江戸市民には、固有の浮遊感がある。
都市に集まる根無し草のような心もとなさもあるが、もっと解脱したような解放感がある。
江戸には何でもある。聖と俗、善と悪、ハレとケ、実と虚、本音と建前。街が豊かになっていっても、飽きるまで欲するようなことはなかった。道楽者は道楽者としての、節度があるような気がする。バランスの取り方が優れている。
簡単に言うと、接近と回避をユラユラと繰り返すことで常に新鮮であり続けようとする永久運動。真は不粋。まことに趣味的なのであります。
実際は江戸中期には、西洋の文化が入って来てるんですよね。長崎からオランダから。
北斎も後期ルネサンスの油絵を見ているし、技法を取りいれているものもある。

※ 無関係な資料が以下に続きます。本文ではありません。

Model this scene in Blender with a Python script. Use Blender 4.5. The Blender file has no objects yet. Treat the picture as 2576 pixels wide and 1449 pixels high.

精巧な模写や、陰影方法、遠近法に驚いたことでしょう。
けれど浮世絵独特の浮遊感覚はずっと捨てない。デザイン的処理は維持している。
江戸的感覚を保つのに、戯作、という江戸文芸を忘れてはいけない。
パロディ、と分類するにはあまりにも絶大なシロモノだ。モンティパイソンです^_^
キチンとした正道の創作に対し、へりくだる意味あい。
御菓子に対し駄菓子。和歌を戯作して狂歌。俳句を戯作して川柳。小説を戯作して、洒落本、滑稽本、読本、人情本。絵物語を戯作して草双紙。
戯作はサヨクっぽい人に好まれる文芸だと言われます。そのひねくれる手法が反骨に繋がり、ロックンロールなのです。説教調の英雄譚ではなく、英雄を身近な生活感まで引きづり落とす。例えば、左遷の恨みで雷になった菅原道真は、夕立屋を開業したとか。どんな偉人も現実的に描きます。
書き方がまたよろしい。
作者は、登場人物に悪意も好意も抱かず、内面描写をしない。風俗を説明し、時間経過を記録するように会話を進める。そういう書き方は、読者に感情移入を強制しない。どう思うかは読者次第。愚かと笑うのも、同情して泣くのも、苦々しく思って怒るのも、読者に任せられている。
戯作はこのように何も主張せず、中空に浮かんだ視点なのでした。
この潔さ、爽やかさ、清潔さ。
戯作のペンネームも良いです
山手馬鹿人(やまのてのばかひと)
田舎老人多田爺(いなかろうじんただのじい)
元木網(もとのもくあみ)
酒上不埒(さけのうえのふらち)
智恵内子(ちえのないし)
…………
平賀源内はたくさん名前を持っていた。
戯号は風来山人。画号は鳩鶏。俳号は李山。浄瑠璃作者としては福内鬼外。他に、天竺浪人というのもある。